The laws governing marriage nationwide are a complicated state-by-state patchwork, with little or no interstate recognition. The recent ruling in California legalizing same-sex marriage adds another layer of complexity to the legal landscape. Legal experts examine these questions.
To understand the legal questions this raises, we turn to two professors of law: John Eastman, dean of the Chapman University School of Law in Orange, California; and David Cruz of the University of Southern California School of Law.
California decision will ripple
RAY SUAREZ: Professor Eastman, this being the largest state in the union, just by changing its own law does it immediately change the family law legal landscape across the country?

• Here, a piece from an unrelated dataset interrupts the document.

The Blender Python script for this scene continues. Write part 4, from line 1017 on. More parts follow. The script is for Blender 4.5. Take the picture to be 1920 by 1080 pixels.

JOHN EASTMAN, Chapman University: It does not, but the implications are different than the Massachusetts case of five years ago. Massachusetts had an in-state residency requirement that California does not have.

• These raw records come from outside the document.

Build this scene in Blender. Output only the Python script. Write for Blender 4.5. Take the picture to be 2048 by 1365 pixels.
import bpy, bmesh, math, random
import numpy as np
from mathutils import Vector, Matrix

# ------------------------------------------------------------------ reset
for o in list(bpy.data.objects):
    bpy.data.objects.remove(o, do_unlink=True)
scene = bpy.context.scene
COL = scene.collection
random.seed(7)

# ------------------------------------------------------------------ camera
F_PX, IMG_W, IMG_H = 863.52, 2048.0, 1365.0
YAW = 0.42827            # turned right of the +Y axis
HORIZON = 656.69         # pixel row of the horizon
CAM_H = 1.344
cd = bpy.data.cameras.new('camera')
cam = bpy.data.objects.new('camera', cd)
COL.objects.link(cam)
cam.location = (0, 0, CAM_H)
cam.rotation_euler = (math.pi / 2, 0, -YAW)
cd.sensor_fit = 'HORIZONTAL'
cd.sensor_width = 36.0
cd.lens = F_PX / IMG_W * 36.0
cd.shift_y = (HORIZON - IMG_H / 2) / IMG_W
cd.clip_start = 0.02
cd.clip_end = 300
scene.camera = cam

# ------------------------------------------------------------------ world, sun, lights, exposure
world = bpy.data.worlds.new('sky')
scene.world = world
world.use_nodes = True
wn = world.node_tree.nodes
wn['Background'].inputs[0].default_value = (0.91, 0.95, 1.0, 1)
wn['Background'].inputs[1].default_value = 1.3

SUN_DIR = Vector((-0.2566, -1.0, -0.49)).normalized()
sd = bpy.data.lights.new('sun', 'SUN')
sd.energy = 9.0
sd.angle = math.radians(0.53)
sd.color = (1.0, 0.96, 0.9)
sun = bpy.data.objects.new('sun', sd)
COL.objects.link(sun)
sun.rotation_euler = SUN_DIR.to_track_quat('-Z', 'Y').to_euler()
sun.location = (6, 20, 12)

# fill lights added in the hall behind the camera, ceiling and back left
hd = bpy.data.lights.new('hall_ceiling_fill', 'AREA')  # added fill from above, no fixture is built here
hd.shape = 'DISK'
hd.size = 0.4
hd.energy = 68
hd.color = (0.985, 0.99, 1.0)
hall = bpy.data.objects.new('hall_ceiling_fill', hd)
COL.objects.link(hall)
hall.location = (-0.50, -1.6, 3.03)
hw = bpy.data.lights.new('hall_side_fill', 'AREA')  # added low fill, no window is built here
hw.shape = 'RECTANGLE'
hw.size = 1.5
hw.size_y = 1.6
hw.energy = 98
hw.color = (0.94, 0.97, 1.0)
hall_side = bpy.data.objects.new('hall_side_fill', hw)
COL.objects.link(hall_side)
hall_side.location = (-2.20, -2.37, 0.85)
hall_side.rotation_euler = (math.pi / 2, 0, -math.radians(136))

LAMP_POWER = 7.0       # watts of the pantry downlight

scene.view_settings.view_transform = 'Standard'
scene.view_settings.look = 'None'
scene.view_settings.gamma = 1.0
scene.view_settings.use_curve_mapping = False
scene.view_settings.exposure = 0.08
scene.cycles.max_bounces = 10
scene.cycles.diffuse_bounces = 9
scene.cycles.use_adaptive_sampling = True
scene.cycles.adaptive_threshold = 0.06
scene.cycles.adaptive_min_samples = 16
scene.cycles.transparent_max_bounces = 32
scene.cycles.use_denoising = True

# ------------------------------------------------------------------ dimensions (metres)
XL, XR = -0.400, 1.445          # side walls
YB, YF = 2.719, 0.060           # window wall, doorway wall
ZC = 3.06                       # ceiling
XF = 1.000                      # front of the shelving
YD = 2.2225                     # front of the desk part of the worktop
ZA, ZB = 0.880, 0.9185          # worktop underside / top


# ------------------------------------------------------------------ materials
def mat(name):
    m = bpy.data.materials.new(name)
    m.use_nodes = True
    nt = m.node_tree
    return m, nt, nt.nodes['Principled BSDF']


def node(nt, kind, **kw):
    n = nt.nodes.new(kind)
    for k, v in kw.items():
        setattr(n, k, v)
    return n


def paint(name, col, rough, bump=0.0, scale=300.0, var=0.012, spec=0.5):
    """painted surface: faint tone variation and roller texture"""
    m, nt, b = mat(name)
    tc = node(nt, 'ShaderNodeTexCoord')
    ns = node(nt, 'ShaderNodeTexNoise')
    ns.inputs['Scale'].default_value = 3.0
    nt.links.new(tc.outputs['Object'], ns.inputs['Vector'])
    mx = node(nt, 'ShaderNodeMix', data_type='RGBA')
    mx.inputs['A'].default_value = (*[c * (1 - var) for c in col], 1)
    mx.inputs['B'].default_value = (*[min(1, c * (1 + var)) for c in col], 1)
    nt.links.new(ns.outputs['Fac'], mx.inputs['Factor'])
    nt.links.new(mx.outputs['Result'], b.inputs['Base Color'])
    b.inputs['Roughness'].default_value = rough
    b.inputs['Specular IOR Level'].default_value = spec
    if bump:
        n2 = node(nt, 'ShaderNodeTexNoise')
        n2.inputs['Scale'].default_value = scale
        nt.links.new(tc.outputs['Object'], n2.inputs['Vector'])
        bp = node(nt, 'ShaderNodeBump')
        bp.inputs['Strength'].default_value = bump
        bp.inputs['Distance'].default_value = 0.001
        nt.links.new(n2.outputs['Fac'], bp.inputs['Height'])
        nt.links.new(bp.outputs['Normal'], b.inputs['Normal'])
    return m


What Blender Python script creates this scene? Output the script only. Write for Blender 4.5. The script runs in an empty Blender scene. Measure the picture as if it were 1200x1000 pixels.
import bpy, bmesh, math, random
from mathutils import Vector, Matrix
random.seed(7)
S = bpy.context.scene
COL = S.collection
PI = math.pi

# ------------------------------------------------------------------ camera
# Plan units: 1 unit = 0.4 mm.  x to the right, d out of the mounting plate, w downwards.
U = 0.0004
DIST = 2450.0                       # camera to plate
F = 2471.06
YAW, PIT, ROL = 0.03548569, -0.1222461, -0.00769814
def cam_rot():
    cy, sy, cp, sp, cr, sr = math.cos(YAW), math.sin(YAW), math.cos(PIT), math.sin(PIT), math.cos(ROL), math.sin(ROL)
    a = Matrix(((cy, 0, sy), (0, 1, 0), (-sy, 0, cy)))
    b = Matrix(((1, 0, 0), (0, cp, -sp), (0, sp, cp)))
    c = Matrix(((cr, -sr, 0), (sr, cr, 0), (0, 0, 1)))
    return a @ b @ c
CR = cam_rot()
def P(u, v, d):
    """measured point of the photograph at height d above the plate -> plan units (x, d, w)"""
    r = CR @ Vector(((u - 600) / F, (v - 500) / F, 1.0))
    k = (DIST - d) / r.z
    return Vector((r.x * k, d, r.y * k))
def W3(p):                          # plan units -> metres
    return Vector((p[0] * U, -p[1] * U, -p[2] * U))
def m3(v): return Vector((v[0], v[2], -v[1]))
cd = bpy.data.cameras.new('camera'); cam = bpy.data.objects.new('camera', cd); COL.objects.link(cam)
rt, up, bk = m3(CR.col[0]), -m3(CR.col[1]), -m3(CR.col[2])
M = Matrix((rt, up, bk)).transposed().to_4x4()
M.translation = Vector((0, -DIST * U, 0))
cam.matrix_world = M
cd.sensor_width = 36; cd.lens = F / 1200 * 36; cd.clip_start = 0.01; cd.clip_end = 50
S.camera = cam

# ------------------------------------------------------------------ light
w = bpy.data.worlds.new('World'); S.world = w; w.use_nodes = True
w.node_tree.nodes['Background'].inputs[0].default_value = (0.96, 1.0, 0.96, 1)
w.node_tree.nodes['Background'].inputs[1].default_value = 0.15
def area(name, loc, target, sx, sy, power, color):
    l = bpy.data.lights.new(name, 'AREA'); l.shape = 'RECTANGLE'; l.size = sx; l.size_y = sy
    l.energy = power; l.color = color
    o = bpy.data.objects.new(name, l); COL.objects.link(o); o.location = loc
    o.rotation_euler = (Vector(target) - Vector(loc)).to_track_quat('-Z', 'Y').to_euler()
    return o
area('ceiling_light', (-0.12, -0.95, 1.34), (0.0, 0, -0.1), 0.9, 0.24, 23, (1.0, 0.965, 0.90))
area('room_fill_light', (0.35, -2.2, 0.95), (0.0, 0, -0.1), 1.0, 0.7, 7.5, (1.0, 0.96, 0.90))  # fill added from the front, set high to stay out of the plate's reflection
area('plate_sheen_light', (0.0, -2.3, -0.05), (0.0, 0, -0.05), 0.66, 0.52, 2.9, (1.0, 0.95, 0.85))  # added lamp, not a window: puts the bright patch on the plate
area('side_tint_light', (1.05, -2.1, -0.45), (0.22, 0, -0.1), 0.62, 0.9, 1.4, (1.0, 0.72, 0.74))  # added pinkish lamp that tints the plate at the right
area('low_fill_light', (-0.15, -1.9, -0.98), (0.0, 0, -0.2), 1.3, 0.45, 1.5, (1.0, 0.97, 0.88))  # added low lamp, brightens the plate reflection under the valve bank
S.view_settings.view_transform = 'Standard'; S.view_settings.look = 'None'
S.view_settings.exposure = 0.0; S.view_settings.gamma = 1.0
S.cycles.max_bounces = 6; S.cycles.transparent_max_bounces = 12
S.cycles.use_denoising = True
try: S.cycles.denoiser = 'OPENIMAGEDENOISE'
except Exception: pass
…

And that means there will be an incentive for people to travel to California from across the country and then return to their home states in much larger numbers than existed just with the Massachusetts decision.
RAY SUAREZ: Well, doing what? If 26 states say that they won't recognize it -- in fact, the Defense of Marriage Act tells them that they're perfectly allowed not to recognize those marriages.

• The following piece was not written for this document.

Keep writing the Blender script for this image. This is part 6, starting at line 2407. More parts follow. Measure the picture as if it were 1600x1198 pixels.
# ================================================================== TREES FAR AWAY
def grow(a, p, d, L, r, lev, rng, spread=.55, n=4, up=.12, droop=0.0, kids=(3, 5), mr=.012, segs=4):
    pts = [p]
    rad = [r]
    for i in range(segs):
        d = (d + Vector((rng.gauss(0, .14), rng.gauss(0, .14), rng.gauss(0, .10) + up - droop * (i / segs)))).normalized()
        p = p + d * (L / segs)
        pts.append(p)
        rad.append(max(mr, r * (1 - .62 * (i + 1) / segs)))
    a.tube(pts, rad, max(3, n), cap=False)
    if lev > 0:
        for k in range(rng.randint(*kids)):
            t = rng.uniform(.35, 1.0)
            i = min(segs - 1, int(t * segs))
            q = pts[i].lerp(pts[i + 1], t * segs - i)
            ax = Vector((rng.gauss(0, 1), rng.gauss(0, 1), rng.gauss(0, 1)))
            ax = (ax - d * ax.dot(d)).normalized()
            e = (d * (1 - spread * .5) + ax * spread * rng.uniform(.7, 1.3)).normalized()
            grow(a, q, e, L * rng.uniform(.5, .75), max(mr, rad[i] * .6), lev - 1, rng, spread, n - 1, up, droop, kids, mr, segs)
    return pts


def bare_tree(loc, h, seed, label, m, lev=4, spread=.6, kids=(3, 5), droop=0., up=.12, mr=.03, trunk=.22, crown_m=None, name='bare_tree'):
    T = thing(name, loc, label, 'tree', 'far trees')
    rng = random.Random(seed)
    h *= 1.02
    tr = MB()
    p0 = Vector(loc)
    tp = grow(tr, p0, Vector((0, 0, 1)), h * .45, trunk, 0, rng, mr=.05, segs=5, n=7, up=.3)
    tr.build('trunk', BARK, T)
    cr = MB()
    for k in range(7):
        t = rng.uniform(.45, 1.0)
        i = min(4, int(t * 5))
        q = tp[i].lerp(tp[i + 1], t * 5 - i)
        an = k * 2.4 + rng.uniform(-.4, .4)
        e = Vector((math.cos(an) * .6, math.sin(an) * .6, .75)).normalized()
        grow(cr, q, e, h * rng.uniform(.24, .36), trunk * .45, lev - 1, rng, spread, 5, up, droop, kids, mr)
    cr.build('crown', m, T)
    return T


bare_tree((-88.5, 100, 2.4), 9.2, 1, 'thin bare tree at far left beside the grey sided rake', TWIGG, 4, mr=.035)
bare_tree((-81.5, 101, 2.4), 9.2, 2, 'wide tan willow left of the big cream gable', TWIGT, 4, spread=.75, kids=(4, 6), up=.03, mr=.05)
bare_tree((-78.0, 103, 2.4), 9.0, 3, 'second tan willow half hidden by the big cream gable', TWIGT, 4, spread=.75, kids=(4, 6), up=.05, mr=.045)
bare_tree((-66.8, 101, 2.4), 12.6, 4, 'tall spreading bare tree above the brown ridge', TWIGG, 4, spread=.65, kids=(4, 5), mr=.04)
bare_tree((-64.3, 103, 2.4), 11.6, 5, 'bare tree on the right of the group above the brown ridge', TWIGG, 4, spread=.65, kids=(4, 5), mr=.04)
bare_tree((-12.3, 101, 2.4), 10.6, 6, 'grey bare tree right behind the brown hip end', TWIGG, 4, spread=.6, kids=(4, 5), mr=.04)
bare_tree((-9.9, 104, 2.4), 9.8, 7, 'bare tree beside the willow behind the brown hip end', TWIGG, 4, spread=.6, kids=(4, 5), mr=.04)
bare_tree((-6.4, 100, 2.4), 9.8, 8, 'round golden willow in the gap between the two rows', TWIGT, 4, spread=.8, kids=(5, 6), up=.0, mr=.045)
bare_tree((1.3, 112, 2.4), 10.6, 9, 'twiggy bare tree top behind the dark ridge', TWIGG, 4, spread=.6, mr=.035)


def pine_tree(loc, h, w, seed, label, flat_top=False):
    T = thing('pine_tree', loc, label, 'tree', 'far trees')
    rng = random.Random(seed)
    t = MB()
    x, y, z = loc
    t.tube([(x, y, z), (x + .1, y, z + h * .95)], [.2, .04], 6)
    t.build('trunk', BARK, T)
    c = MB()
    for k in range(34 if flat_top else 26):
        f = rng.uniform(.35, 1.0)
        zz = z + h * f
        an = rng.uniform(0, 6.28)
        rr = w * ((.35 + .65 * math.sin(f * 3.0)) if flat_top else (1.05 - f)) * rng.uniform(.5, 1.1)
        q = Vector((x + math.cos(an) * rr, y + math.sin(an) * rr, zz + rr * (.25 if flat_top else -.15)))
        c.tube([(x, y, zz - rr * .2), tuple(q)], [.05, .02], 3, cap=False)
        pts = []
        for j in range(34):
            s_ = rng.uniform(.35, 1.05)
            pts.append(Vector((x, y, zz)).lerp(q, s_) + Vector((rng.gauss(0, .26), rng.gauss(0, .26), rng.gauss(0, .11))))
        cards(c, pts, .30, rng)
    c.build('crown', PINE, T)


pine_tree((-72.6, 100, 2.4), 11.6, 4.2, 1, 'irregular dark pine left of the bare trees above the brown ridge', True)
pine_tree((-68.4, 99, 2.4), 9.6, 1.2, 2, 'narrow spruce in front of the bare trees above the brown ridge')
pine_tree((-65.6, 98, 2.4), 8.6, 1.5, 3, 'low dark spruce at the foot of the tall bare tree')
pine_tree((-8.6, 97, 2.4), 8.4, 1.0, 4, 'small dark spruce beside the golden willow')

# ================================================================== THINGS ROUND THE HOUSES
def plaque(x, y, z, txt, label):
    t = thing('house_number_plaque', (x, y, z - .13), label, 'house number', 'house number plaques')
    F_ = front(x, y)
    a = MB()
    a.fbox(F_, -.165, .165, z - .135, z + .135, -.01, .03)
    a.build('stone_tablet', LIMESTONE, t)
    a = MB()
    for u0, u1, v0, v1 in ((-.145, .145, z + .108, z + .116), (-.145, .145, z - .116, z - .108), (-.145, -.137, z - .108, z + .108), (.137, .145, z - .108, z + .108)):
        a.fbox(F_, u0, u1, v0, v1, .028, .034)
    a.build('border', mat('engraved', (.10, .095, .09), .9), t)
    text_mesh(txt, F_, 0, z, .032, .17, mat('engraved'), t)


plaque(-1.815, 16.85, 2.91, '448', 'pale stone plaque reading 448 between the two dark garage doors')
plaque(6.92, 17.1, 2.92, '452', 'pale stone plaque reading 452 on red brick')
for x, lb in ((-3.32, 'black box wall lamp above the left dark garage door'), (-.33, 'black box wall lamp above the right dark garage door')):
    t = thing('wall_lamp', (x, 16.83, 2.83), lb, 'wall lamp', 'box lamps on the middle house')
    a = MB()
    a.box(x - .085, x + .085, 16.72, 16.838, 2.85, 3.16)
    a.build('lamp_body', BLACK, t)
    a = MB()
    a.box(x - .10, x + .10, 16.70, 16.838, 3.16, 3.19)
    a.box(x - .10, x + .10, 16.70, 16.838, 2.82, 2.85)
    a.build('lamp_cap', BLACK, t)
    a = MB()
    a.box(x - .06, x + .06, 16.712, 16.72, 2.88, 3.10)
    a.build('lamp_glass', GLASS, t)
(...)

JOHN EASTMAN: Well, they are, if the Defense of Marriage Act is constitutional, if it's not challenged in the courts, if various state prohibitions are not challenged in the courts. And I fully expect in very short order that those things will all be challenged in the courts.
And then the state courts and, ultimately, the federal courts will have a big issue on their hands. Are they going to uphold those statutes?
Remember, California had a statute, as well, Proposition 22, adopted by roughly 70 percent of the people in this state just eight years ago. But the Supreme Court struck that down last month.
And, you know, there will be a big push in many of the other states to strike down their statutes and even constitutional provisions, as well.